Sunday, November 23, 2014

In Romeo and Juliet, do people have control over their own lives?

An important distinction to make is the difference between control and choice. From a Western, 21st century perspective one might equate making choices about the direction or path of life with exercising control. Being free to choose who to marry or what career to pursue is valued in Western culture and the idea of lacking options can seem like a restraint. However, in the setting of Romeo and Juliet, namely the 12th century, the societal expectations of personal control would have been perceived very different. Free choice was not a value as highly regarded as it is in Western, capitalist society today. Relational ties, such as family, were more highly regarded and would have been seen as just as important if not more important than a marriage or a livelihood. Romeo and Juliet got to make many choices throughout their lives, the ultimate of which being the choice to take their own lives. Some scholars argue that Shakespeare’s prologue sets the expectation that their fate is determined and no choice they make will change the outcome. Despite the outcome being identical to what is predicted in the prologue, choices are made throughout the story which could have changed the outcome along the way without the reader being aware.

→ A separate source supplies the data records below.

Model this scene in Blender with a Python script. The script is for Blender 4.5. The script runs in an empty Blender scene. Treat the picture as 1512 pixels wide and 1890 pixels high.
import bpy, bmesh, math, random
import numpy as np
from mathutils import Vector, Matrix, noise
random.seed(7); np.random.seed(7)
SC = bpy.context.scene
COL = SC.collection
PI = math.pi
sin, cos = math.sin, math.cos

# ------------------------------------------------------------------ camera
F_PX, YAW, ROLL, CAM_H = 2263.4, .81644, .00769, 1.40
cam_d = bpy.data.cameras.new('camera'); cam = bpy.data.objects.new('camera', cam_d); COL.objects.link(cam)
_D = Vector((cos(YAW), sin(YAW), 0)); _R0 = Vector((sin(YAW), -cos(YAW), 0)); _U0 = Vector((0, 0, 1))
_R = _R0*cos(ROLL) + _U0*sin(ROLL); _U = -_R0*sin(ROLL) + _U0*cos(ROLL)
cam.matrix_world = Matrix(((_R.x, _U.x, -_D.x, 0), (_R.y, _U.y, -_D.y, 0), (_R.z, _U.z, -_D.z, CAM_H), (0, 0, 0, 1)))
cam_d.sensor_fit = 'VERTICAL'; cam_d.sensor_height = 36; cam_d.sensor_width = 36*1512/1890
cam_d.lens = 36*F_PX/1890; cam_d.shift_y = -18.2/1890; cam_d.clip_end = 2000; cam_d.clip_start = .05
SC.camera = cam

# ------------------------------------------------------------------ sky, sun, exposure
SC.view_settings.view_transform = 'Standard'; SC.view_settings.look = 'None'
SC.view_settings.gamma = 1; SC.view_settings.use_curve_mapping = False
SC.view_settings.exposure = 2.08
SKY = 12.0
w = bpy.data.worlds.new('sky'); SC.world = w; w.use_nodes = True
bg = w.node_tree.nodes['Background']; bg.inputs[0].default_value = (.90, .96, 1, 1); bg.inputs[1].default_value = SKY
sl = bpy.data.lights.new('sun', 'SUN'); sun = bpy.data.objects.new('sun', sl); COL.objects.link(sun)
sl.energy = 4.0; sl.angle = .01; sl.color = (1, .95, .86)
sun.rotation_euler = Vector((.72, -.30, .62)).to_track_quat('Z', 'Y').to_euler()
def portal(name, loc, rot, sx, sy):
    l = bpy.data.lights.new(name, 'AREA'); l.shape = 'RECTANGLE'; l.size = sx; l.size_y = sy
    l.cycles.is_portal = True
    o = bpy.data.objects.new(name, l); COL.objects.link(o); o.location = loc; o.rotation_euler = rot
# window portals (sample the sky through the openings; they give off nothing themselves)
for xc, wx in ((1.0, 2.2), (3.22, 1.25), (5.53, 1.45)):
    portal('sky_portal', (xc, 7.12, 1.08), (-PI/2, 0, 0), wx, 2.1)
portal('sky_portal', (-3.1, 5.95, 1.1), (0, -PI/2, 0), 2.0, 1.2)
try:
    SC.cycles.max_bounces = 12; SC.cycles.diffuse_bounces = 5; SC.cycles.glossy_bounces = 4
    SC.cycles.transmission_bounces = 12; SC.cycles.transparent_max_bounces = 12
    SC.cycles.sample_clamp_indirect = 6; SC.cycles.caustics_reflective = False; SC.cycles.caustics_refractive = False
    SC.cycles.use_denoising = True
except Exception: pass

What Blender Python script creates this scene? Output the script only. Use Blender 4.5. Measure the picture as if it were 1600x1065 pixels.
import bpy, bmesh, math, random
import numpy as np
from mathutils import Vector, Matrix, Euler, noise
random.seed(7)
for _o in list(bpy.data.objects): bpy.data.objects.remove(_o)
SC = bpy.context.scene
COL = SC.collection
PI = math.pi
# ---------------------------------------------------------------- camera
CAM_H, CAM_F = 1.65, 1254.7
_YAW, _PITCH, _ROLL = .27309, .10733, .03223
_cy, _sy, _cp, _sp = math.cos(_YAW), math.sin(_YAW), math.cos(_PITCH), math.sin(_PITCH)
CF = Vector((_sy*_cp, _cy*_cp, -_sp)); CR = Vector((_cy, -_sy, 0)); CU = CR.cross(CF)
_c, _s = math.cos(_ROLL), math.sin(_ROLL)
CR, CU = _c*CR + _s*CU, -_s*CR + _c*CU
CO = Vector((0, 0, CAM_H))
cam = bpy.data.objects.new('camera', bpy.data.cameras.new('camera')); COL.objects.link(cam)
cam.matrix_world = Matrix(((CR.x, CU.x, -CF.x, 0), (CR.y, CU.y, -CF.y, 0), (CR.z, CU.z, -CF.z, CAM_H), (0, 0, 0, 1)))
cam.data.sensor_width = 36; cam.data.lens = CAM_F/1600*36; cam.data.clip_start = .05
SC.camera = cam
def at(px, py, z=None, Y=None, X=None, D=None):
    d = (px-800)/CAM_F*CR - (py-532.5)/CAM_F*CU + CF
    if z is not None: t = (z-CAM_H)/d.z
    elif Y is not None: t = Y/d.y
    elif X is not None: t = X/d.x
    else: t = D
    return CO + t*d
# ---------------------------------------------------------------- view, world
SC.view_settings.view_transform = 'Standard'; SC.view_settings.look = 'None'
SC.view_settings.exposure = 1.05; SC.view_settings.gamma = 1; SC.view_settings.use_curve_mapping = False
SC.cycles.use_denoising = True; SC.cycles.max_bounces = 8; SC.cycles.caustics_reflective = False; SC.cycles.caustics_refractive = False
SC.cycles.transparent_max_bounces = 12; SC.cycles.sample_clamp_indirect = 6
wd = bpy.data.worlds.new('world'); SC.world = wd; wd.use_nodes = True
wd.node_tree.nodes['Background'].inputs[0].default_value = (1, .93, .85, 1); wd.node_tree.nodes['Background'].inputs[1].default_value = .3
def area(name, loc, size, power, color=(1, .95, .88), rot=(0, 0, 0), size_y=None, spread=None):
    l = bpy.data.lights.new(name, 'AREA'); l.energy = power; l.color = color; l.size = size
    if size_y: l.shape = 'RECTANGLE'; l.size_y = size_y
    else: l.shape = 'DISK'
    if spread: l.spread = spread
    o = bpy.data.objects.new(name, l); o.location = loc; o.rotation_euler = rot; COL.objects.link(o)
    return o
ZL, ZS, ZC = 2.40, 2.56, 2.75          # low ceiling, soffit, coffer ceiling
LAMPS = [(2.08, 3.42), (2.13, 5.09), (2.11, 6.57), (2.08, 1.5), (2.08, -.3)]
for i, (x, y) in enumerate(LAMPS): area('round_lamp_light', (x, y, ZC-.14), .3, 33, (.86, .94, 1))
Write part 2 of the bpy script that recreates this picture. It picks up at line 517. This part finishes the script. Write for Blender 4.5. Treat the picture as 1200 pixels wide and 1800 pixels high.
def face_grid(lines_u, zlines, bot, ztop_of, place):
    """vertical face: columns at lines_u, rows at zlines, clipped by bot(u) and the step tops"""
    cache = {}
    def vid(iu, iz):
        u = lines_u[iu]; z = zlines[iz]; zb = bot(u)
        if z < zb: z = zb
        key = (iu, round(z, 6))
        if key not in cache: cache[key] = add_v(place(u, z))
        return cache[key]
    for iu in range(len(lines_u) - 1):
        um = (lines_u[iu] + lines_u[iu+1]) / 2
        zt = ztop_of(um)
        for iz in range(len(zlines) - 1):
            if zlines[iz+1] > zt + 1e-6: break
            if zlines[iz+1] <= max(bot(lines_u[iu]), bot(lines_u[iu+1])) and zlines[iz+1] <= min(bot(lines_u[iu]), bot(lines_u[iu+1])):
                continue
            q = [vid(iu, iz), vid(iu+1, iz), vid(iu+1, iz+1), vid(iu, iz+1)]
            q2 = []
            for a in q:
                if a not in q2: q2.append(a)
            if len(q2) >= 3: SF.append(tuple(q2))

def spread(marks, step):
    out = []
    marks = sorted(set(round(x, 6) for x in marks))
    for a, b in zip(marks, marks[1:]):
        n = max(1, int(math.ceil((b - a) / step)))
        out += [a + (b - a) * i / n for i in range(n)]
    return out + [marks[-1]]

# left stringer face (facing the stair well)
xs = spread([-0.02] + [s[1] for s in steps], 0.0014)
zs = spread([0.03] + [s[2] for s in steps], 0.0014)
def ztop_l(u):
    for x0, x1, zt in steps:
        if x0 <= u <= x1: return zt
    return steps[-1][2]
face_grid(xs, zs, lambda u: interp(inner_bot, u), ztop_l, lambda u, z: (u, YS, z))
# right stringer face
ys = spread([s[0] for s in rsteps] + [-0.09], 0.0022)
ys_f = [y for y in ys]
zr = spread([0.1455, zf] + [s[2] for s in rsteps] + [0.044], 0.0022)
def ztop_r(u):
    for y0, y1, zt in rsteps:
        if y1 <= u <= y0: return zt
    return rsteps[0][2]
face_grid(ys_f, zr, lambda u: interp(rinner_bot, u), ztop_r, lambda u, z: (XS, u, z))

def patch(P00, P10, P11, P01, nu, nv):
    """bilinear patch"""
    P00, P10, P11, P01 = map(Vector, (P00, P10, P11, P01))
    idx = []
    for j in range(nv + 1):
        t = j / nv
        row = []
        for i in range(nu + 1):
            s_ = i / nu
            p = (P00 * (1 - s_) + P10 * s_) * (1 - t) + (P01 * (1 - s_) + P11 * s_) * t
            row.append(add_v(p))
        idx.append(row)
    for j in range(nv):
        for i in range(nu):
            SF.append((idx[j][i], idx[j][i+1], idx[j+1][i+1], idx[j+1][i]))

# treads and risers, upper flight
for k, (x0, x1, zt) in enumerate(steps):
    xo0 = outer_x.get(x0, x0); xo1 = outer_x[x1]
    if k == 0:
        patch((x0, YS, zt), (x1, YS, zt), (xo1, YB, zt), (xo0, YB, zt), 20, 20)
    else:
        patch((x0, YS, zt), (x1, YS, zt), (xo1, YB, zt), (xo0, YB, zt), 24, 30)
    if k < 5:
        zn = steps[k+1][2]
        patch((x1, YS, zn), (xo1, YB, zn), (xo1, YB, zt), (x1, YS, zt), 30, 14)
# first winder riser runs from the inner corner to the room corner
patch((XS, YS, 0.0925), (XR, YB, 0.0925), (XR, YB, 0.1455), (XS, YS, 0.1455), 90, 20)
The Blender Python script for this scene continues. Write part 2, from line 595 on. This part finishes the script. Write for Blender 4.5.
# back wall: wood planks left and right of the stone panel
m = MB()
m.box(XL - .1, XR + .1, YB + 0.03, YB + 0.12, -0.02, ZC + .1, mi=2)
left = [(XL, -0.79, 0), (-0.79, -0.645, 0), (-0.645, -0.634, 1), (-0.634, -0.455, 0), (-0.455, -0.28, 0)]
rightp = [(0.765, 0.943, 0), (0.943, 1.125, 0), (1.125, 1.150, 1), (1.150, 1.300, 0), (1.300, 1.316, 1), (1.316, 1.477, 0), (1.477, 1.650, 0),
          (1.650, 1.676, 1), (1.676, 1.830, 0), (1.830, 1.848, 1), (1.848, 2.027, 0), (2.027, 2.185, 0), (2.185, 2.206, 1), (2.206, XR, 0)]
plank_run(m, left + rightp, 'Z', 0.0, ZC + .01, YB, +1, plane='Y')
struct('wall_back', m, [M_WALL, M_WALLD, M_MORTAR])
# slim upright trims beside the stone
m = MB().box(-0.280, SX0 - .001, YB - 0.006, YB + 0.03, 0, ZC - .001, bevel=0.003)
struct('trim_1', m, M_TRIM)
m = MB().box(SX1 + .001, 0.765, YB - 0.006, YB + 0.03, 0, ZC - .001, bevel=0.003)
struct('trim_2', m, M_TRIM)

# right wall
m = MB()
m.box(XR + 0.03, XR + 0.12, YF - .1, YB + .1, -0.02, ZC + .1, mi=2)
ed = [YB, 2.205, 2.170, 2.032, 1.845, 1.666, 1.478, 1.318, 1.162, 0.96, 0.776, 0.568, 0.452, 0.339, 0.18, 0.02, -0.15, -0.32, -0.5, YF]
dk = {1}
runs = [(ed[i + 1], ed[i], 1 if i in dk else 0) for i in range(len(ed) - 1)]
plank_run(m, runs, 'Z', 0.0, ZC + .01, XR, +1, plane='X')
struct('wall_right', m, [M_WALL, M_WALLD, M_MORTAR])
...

Romeo and Juliet doesn't show people having the kind of control over their own lives to which we are accustomed in the twenty-first century. Both of the lovers are forced to act secretly, because their families are bitterly feuding. As Juliet points out, Romeo could easily be killed if one her male relatives found him at her balcony. Neither one dares to say openly that they are in love with the other. Further, Juliet has very few options when her father decides she will marry Paris. A young woman was expected to obey her father and marry in accordance with what was best for her family, not for love. Juliet doesn't feel she can openly defy her father's desires.  
To marry at all, the young lovers have to do so secretly. Juliet has to feign death to avoid having to marry Paris. 
Yet, the two lovers do exercise some control over their lives. They do marry, albeit secretly, and they both commit suicide when they think the other is dead.